> WRITTEN EXERCISE
Extract exactly the run of lines starting at the line that holds "m = NM('lining_inside', .85, 0, .25)" and ending at the line that holds "m.bump(n_c, .6, .04); M['lining'] = m.m", both included.

> DATASET CONTENT
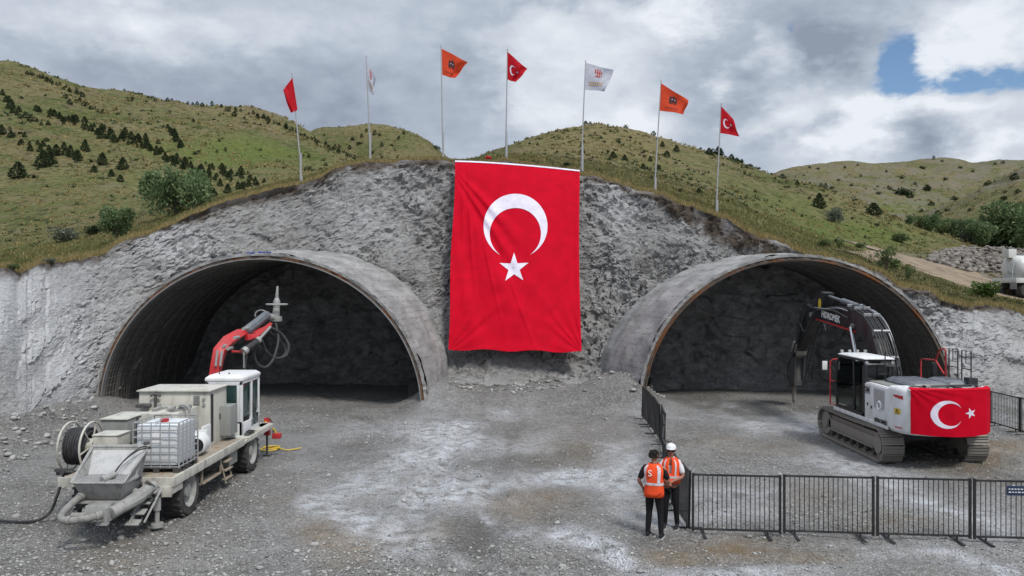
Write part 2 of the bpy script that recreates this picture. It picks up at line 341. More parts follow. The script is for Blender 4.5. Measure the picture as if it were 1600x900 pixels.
# ---- shotcrete lining with mesh print
m = NM('shotcrete', .9, 0, .2)
n_b = m.noise(1.2, 7, .65, m.map((1, .4, 1))); n_c = m.noise(18, 5, .65)
wv = m.n('ShaderNodeTexWave', wave_type='BANDS', bands_direction='Y'); wv.inputs['Scale'].default_value = 1.6; wv.inputs['Distortion'].default_value = 1.5; wv.inputs['Detail'].default_value = 3; m.link(m.co, wv.inputs[0])
bw = m.n('ShaderNodeTexWave', wave_type='BANDS', bands_direction='Z'); bw.inputs['Scale'].default_value = 1.3; bw.inputs['Distortion'].default_value = 2.5; bw.inputs['Detail'].default_value = 3; bw.inputs['Detail Scale'].default_value = 3; m.link(m.co, bw.inputs[0])
lines_ = m.math('MULTIPLY', m.rng(bw.outputs['Fac'], .80, .97), m.rng(m.noise(2.2, 4), .42, .62))
cl_ = m.mix(m.math('MULTIPLY', m.rng(n_c, .5, .75), .5), m.mix(m.rng(n_b, .3, .7), (.19, .187, .185), (.34, .336, .332)), (.14, .138, .135))
m.col(m.mix(m.math('MULTIPLY', lines_, .55), cl_, (.10, .098, .095)))
m.bump(m.math('ADD', m.math('MULTIPLY', wv.outputs['Fac'], .5), m.math('ADD', n_b, m.math('MULTIPLY', n_c, .3))), .6, .06); M['shotcrete'] = m.m
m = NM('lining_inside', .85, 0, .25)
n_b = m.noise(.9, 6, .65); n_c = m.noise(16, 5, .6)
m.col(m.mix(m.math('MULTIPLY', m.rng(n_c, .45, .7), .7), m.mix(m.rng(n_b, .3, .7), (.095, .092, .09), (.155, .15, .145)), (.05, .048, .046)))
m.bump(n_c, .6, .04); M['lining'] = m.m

# ================================================================== mesh helpers
ORG = {}
class MB:
    def __init__(s): s.v = []; s.f = []
    def add(s, vs, fs):
        b = len(s.v); s.v += [tuple(p) for p in vs]; s.f += [tuple(i+b for i in q) for q in fs]; return s
    def box(s, a, b, rot=None, taper=None):
        """box between corners a and b; rot = (rx,ry,rz) degrees about its centre; taper scales the top x,y"""
        c = [(a[i]+b[i])/2 for i in range(3)]; d = [abs(b[i]-a[i])/2 for i in range(3)]
        E = Euler([R(q) for q in rot]).to_matrix() if rot else None
        vs = []
        for z in (-1, 1):
            k = taper if (taper and z > 0) else (1, 1)
            for x, y in ((-1, -1), (1, -1), (1, 1), (-1, 1)):
                p = Vector((x*d[0]*k[0], y*d[1]*k[1], z*d[2]))
                if E: p = E @ p
                vs.append((c[0]+p.x, c[1]+p.y, c[2]+p.z))
        return s.add(vs, [(0, 3, 2, 1), (4, 5, 6, 7), (0, 1, 5, 4), (1, 2, 6, 5), (2, 3, 7, 6), (3, 0, 4, 7)])
    def cyl(s, p0, p1, r0, r1=None, n=12, caps=True):
        return s.tube([p0, p1], [r0, r0 if r1 is None else r1], n, caps)
    def tube(s, pts, r, n=8, caps=True, flat=1.0):
        P = [Vector(p) for p in pts]; rr = r if isinstance(r, (list, tuple)) else [r]*len(P)
        t0 = (P[1]-P[0]).normalized(); up = Vector((0, 0, 1)) if abs(t0.z) < .9 else Vector((0, 1, 0))
        nrm = t0.cross(up).normalized(); vs = []
        for i, p in enumerate(P):
            t = (P[min(i+1, len(P)-1)]-P[max(i-1, 0)]).normalized()
            nrm = (nrm-t*nrm.dot(t)).normalized(); bi = t.cross(nrm)
            for k in range(n):
                a = 2*math.pi*k/n; vs.append(p+nrm*math.cos(a)*rr[i]+bi*math.sin(a)*rr[i]*flat)
        fs = [(i*n+k, i*n+(k+1) % n, (i+1)*n+(k+1) % n, (i+1)*n+k) for i in range(len(P)-1) for k in range(n)]
        if caps: fs += [tuple(range(n-1, -1, -1)), tuple(range((len(P)-1)*n, len(P)*n))]
        return s.add(vs, fs)
    def torus(s, c, R0, r, axis='Z', n=40, m=8, arc=(0, 360), sq=(1, 1)):
        pts = []
        full = arc[1]-arc[0] >= 360
        for i in range(n+(0 if full else 1)):
            a = R(arc[0]+(arc[1]-arc[0])*i/n); u, w = math.cos(a)*R0*sq[0], math.sin(a)*R0*sq[1]
            pts.append({'Z': (c[0]+u, c[1]+w, c[2]), 'X': (c[0], c[1]+u, c[2]+w), 'Y': (c[0]+u, c[1], c[2]+w)}[axis])
        if full: pts += [pts[0], ]
        return s.tube(pts, r, m, not full)
    def prism(s, poly, axis, a, b):
        """polygon in the plane normal to axis, extruded from a to b. poly (u,w): X->(y,z) Y->(x,z) Z->(x,y)"""
        def q(u, w, t): return {'X': (t, u, w), 'Y': (u, t, w), 'Z': (u, w, t)}[axis]
        n = len(poly); vs = [q(u, w, a) for u, w in poly]+[q(u, w, b) for u, w in poly]
        return s.add(vs, [tuple(range(n-1, -1, -1)), tuple(range(n, 2*n))]+[(i, (i+1) % n, n+(i+1) % n, n+i) for i in range(n)])
    def loft(s, rings, caps=True):
        n = len(rings[0]); vs = [p for r in rings for p in r]
        fs = [(i*n+k, i*n+(k+1) % n, (i+1)*n+(k+1) % n, (i+1)*n+k) for i in range(len(rings)-1) for k in range(n)]
        if caps: fs += [tuple(range(n-1, -1, -1)), tuple(range((len(rings)-1)*n, len(rings)*n))]
        return s.add(vs, fs)
    def build(s, name, mat, parent=None, bevel=0, smooth=35, org=None, fix=True):
        if org is None: org = top_org(parent)
        me = bpy.data.meshes.new(name)
        me.from_pydata([((p[0]-org[0])*S, (p[1]-org[1])*S, (p[2]-org[2])*S) for p in s.v], [], s.f)
        if fix:
            bm = bmesh.new(); bm.from_mesh(me); bmesh.ops.recalc_face_normals(bm, faces=bm.faces)
            if bevel:
                es = [e for e in bm.edges if len(e.link_faces) == 2 and e.calc_face_angle(0) > R(40)]
                try: bmesh.ops.bevel(bm, geom=es, offset=bevel*S, offset_type='OFFSET', segments=2, profile=.6, affect='EDGES', clamp_overlap=True)
                except Exception: pass
            bm.to_mesh(me); bm.free()
        return link(name, me, mat, parent, smooth)
def top_org(o):
    while o is not None:
        if o.name in ORG: return ORG[o.name]
        o = o.parent
    return (0, 0, 0)
def link(name, me, mat, parent=None, smooth=None):
    o = bpy.data.objects.new(name, me); COL.objects.link(o)
    mats = mat if isinstance(mat, (list, tuple)) else [mat]
    for k in mats: me.materials.append(M[k] if isinstance(k, str) else k)
    if parent is not None: o.parent = parent
    if smooth:
        me.polygons.foreach_set('use_smooth', [True]*len(me.polygons))
        if smooth < 180: me.set_sharp_from_angle(angle=R(smooth))
    return o
def tag(o, label=None, cat=None, group=None, kind=None):
    for k, v in (('label', label), ('category', cat), ('group', group), ('kind', kind)):
        if v: o[k] = v
    return o
def thing(name, label, cat, loc=(0, 0, 0), rz=0, group=None):
    o = bpy.data.objects.new(name, None); COL.objects.link(o); o.empty_display_size = .2
    o.location = [c*S for c in loc]; o.rotation_euler = (0, 0, R(rz)); ORG[o.name] = tuple(loc)
    return tag(o, label, cat, group)
def npmesh(name, verts, faces, mat, parent=None, smooth=None, mask=None, k=4):
    """verts Nx3 in design units, faces Mxk"""
    me = bpy.data.meshes.new(name); verts = np.asarray(verts, np.float64)*S; faces = np.asarray(faces, np.int32)
    me.vertices.add(len(verts)); me.vertices.foreach_set('co', verts.ravel())
    me.loops.add(faces.size); me.loops.foreach_set('vertex_index', faces.ravel())
    me.polygons.add(len(faces)); me.polygons.foreach_set('loop_start', np.arange(0, faces.size, k, dtype=np.int32))
    try: me.polygons.foreach_set('loop_total', np.full(len(faces), k, np.int32))
    except Exception: pass
    me.update(calc_edges=True); me.validate()
    if mask is not None:
        at = me.color_attributes.new('mask', 'FLOAT_COLOR', 'POINT'); c = np.ones((len(verts), 4)); c[:, :3] = mask
        at.data.foreach_set('color', c.ravel().astype(np.float32))
    return link(name, me, mat, parent, smooth)
def gridfaces(nr, nc):
    i = np.arange(nr*nc).reshape(nr, nc)
    return np.stack([i[:-1, :-1].ravel(), i[:-1, 1:].ravel(), i[1:, 1:].ravel(), i[1:, :-1].ravel()], 1)
def P(px, py, d): return ((px-800)/F*d, d, H-(py-450)/F*d)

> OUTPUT
m = NM('lining_inside', .85, 0, .25)
n_b = m.noise(.9, 6, .65); n_c = m.noise(16, 5, .6)
m.col(m.mix(m.math('MULTIPLY', m.rng(n_c, .45, .7), .7), m.mix(m.rng(n_b, .3, .7), (.095, .092, .09), (.155, .15, .145)), (.05, .048, .046)))
m.bump(n_c, .6, .04); M['lining'] = m.m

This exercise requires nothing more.